Décalage générationnel
Les Beaux dimanches de Marcel Dubé dans une langue plus souple, mais toujours aussi acerbe
Les Marcel Dubé se suivent et… se ressemblent. La parenté entre la pièce de 1965 montée à La Chapelle et le Bilan du TNM, présentés à quelques semaines d’intervalle, frappe. Ces deux tableaux désenchantés de la bourgeoisie s’achèvent par un constat de solitude chez un chef de famille nanti, à qui une femme confite d’ennui crie son insatisfaction, tandis que sa progéniture fait le procès de ses valeurs et de son autorité dépassés.
OEuvre touffue, Les beaux dimanches dresse le portrait vitriolique d’une faune désoeuvrée qui fait du surplace et s’étourdit, tandis que « la mort continue de faire son travail ». Christian Lapointe reprend à La Chapelle sa direction de onze ex-étudiants, la promotion 2018 de l’École nationale de théâtre, depuis constituée en troupe. Des interprètes aussi jeunes pour traduire la désillusion blasée, la lassitude terminale qui pèse sur l’âme de ces couples ? L’effet produit évoque un peu ces enfants enfilant les vêtements de leurs parents pour jouer à être adultes. La dimension grinçante de cette critique sociale en est exacerbée.
Force est d’admettre que pour monter les oeuvres de ce pionnier de la dramaturgie québécoise, il faut désormais bousculer un peu une forme qui trahit son âge. Christian Lapointe livre une lecture dépsychologisée, décalée de ce texte verbeux. Il a décorseté la langue — ce français normatif auquel Dubé tenait tant –, ici plus familière et directe.

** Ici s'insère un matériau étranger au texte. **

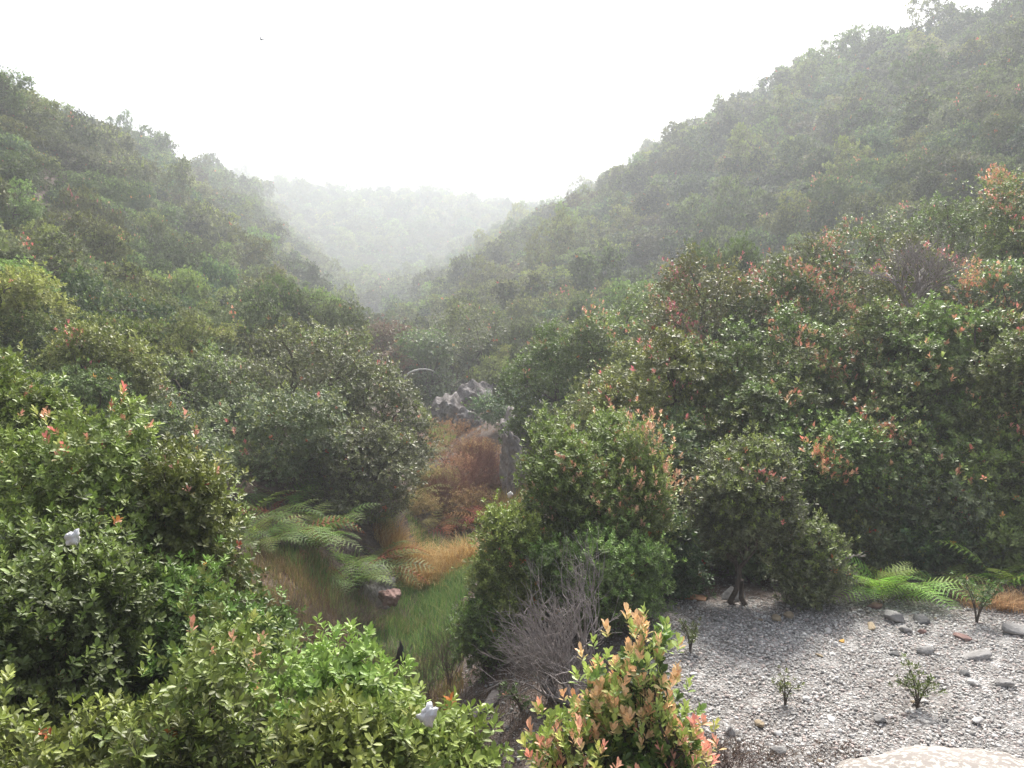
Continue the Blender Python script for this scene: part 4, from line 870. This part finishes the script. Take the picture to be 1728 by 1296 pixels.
# ------------------------------------------------------------------ the hillsides: each bush its own thing, the rest one thicket
def hillsides():
    rng = np.random.default_rng(21)
    cand = []
    y = 9.0
    while y < 360:
        sp_ = 1.6 + min(y, 130) * .020
        xr = y * .72 + 9
        x = -xr + rng.uniform(0, sp_)
        while x < xr:
            cand.append((x + rng.uniform(-.45, .45) * sp_, y + rng.uniform(-.45, .45) * sp_, sp_)); x += sp_
        y += sp_ * .86
    cand = np.array(cand)
    X, Y, S = cand.T; s = X - axis_x(Y)
    keep = np.ones(len(X), bool)
    keep &= ~((np.abs(s) < 2.2) & (Y < 32)) & ~((Y < 10) & (s > 0)) & ~((s > 0) & (s < 4.) & (Y < 19)) & ~((Y < 9.5)) & ~((s < 0) & (s > -3.2) & (Y < 13)) & ~((Y < 27) & (s > 0) & (s < 2.6))
    keep &= ~((X > 0) & (Y < 13.5))
    lim = (np.abs(s) < 7) & (Y < 70)
    keep &= ~((Y < 24) & (s < 0) & (s > -2.8))
    for ox, oy, r in occupied:
        if oy > 8: keep &= (X - ox) ** 2 + (Y - oy) ** 2 > (r * .95) ** 2
    X, Y, S, lim = X[keep], Y[keep], S[keep], lim[keep]
    n = len(X); sc = S * rng.uniform(.68, 1.18, n) * .72 * np.where(lim, .85, 1.)
    tall = np.where(rng.random(n) < .12, rng.uniform(1.2, 1.5, n), 1.) * rng.uniform(.9, 1.3, n)
    Z = terrain(X, Y)
    tz_ = Z + sc * 1.3 * tall
    u, v, d = proj(X, Y, tz_)
    _, vb, _ = proj(X, Y, Z)
    order = np.argsort(Y); sky_ = np.full(1728, 760.); vis = np.zeros(n)
    for i in order:
        h = sc[i] * F / Y[i]; a, b = int(max(0, u[i] - h)), int(min(1728, u[i] + h))
        if b <= a: continue
        seg = sky_[a:b]; e = np.clip(seg - v[i], 0, vb[i] - v[i]).sum(); vis[i] = e
        c = slice(int(max(0, u[i] - h * .75)), int(min(1728, u[i] + h * .75))); sky_[c] = np.minimum(sky_[c], v[i] + h * .3)
    pick = [i for i in np.argsort(-vis)[:238] if vis[i] > 120]
    pick.sort(key=lambda i: Y[i])
    ch = rng.integers(0, 100, n)
    rz = rng.uniform(0, 6.28, n)
    picked = set(pick)
    used = {}
    adj = {0: 'plain green', 1: 'lime-topped', 2: 'grey-green', 3: 'dark green', 4: 'red-flecked' , 5: 'brownish', 6: 'deep green'}
    adjf = dict(adj); adjf[4] = 'pale'
    for i in pick:
        far = Y[i] > 48
        protos = FAR if far else MID
        k = ch[i] % len(protos)
        col = int(np.clip(u[i] // 216, 0, 7)); row = int(np.clip(v[i] // 110, 0, 8))
        side = 'left slope' if X[i] < axis_x(Y[i]) else 'right slope'
        cols = ['far left', 'mid left', 'left of the notch', 'by the valley notch', 'right of the notch', 'centre right', 'mid right', 'far right'][col]
        rows = ['on the skyline', 'below the ridge', 'on the upper slope', 'on mid slope', 'on the lower slope', 'at slope foot', 'at slope base', 'at slope base', 'at slope base'][row]
        big = 'large' if sc[i] * F / Y[i] > 70 else ('medium' if sc[i] * F / Y[i] > 38 else 'small')
        tn = 'tall ' if tall[i] > 1.3 else ''
        dist = 'clear' if Y[i] < 32 else ('hazy' if Y[i] < 60 else 'misty')
        a = (adjf if far else adj)[k]
        lab = f'{big} {dist} {a} bush {rows}, {cols}'
        e = empty('hillside_bush', (X[i], Y[i], Z[i]), rz[i], lab, 'bush', lab.replace(' bush ', ' bushes '), (sc[i], sc[i], sc[i] * tall[i]))
        for nm, me in protos[k].items():
            if nm == 'trunk' and Y[i] > 30: continue
            put(nm, me, e)
    # the rest as one mass
    rest = np.array([i for i in range(n) if i not in picked])
    V = np.stack([X[rest], Y[rest], Z[rest]], 1)
    me = bpy.data.meshes.new('hillside_thicket'); me.vertices.add(len(V)); me.vertices.foreach_set('co', V.astype(np.float32).ravel())
    def attr(nm, ty, vals, key='value'):
        a = me.attributes.new(nm, ty, 'POINT'); a.data.foreach_set(key, np.asarray(vals).ravel())
    attr('pick', 'INT', (ch[rest] % len(FAR)).astype(np.int32)); attr('rotz', 'FLOAT', rz[rest].astype(np.float32))
    attr('size', 'FLOAT_VECTOR', np.stack([sc[rest], sc[rest], sc[rest] * tall[rest]], 1).astype(np.float32), 'vector')
    me.update()
    o = put('hillside_thicket', me); tag(o, 'dense misty bushes covering the valley slopes and the distant hill', 'thicket', kind='stuff')
    ng = bpy.data.node_groups.new('thicket_of_bushes', 'GeometryNodeTree')
    ng.interface.new_socket('Geometry', in_out='INPUT', socket_type='NodeSocketGeometry'); ng.interface.new_socket('Geometry', in_out='OUTPUT', socket_type='NodeSocketGeometry')
    gi = ng.nodes.new('NodeGroupInput'); go = ng.nodes.new('NodeGroupOutput'); L = ng.links.new
    jn = ng.nodes.new('GeometryNodeJoinGeometry')
    src = []
    for pr in FAR:
        src.append(bpy.data.objects.new('bush_crown_source', pr['crown']))
    for so in reversed(src):
        oi = ng.nodes.new('GeometryNodeObjectInfo'); oi.inputs['Object'].default_value = so; oi.inputs['As Instance'].default_value = True
        L(oi.outputs['Geometry'], jn.inputs[0])
    ip = ng.nodes.new('GeometryNodeInstanceOnPoints'); ip.inputs['Pick Instance'].default_value = True
    def na(nm, t):
        x = ng.nodes.new('GeometryNodeInputNamedAttribute'); x.data_type = t; x.inputs['Name'].default_value = nm; return x.outputs['Attribute']
    cx = ng.nodes.new('ShaderNodeCombineXYZ'); L(na('rotz', 'FLOAT'), cx.inputs['Z'])
    L(gi.outputs[0], ip.inputs['Points']); L(jn.outputs[0], ip.inputs['Instance']); L(na('pick', 'INT'), ip.inputs['Instance Index']); L(cx.outputs[0], ip.inputs['Rotation']); L(na('size', 'FLOAT_VECTOR'), ip.inputs['Scale'])
    L(ip.outputs[0], go.inputs[0])
    md = o.modifiers.new('thicket', 'NODES'); md.node_group = ng
    print('hill bushes', n, 'individual', len(pick), 'thicket', len(rest))
hillsides()

# ------------------------------------------------------------------ haze
def haze():
    x0, x1, y0, y1, z0, z1 = -290, 290, -22, 410, -8, 62
    V = np.array([(x, y, z) for z in (z0, z1) for y in (y0, y1) for x in (x0, x1)])
    Fc = np.array([[0, 2, 3, 1], [4, 5, 7, 6], [0, 1, 5, 4], [2, 6, 7, 3], [0, 4, 6, 2], [1, 3, 7, 5]])
    m, n, out = newmat('mist'); pv = n.nodes.new('ShaderNodeVolumePrincipled')
    pv.inputs['Color'].default_value = (.90, .945, 1., 1); pv.inputs['Density'].default_value = HAZE; pv.inputs['Anisotropy'].default_value = .3
    n.links.new(pv.outputs[0], out.inputs['Volume']); m.cycles.homogeneous_volume = True; m.cycles.volume_sampling = 'DISTANCE'
    o = put('haze', mesh_np('haze', V, Fc, m)); tag(o, 'thin white mist filling the valley', 'mist', kind='stuff')
haze()

# look-alikes that share a description are told apart by their order across the picture
def order_labels():
    by = {}
    for o in C.objects:
        if o.parent is None and 'label' in o: by.setdefault(o['label'], []).append(o)
    num = ['first', 'second', 'third', 'fourth', 'fifth', 'sixth', 'seventh', 'eighth', 'ninth', 'tenth', 'eleventh', 'twelfth', 'thirteenth', 'fourteenth', 'fifteenth']
    for lab, obs in by.items():
        if len(obs) < 2: continue
        obs.sort(key=lambda o: proj(o.location.x, o.location.y, o.location.z)[0])
        for i, o in enumerate(obs):
            if i < len(num): o['label'] = f"{lab}, {num[i]} from left"
order_labels()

Sur le plan scénique, il donne le traitement Oxygène à la pièce, avec micros, langage gestuel appuyé qui vient souligner ou trahir les pensées des personnages, notamment l’aveuglement — un thème important chez Dubé –, ainsi que l’arrière-plan sexuel chez ces couples qui flirtent pour exister. Le spectacle emprunte la forme d’un match d’improvisation, avec l’arbitre (Jules Ronfard) sur le côté, qui dénonce le sexisme ordinaire — ou les mensonges — des personnages masculins en actionnant une alarme de pénalité.
La première partie de ce long spectacle, où tout paraît au même niveau — outré —, finit un peu par lasser. Heureusement, cette production intelligemment découpée offre des variations formelles. La discussion autour de l’excursion en bateau — qui montre l’incapacité d’agir des personnages — jouit ainsi d’une mise en forme dynamique. Et l’étonnant épilogue voit les interprètes doubler en direct le film de 1974 à l’esthétique datée, appuyée, avec un effet souvent comique. Des scènes finales qui soulignent toutefois le désespoir de la jeune héroïne, aussi impuissante que ses aînés.
Si l’inexpérience transparaît chez certains, la distribution relève le défi d’une homogénéité de ton. Et en couple principal, Élisabeth Smith et Étienne Lou forment un duo cinglant. Patrice Ducharme-Castonguay porte sans heurts son morceau de bravoure sur l’indépendance du Québec.
À l’heure où l’on s’interroge sur l’avenir de ce rêve, la pièce signée par ce témoin de la société québécoise qu’était Marcel Dubé continue de refléter certains côtés sombres de notre époque : vide existentiel, obsession de se distraire, abandon d’un projet collectif.
Force est d’admettre que pour monter les oeuvres de ce pionnier de la dramaturgie québécoise, il faut désormais bousculer un peu une forme qui trahit son âge.
Les beaux dimanches
Texte: Marcel Dubé. Mise en scène: Christian Lapointe. Coproduction du collectif Quatorze18 et de Carte Blanche. Avec Félix-Antoine Cantin, Claudia Chillis-Rivard, Étienne Courville, Nadine Desjardins, Patrice DucharmeCastonguay, Étienne Lou, Virginie Morin-Laporte, Jules Ronfard, Gabriel-Antoine Roy, Rosemarie Sabor, Élisabeth Smith. Au théâtre La Chapelle, jusqu’au 15 décembre.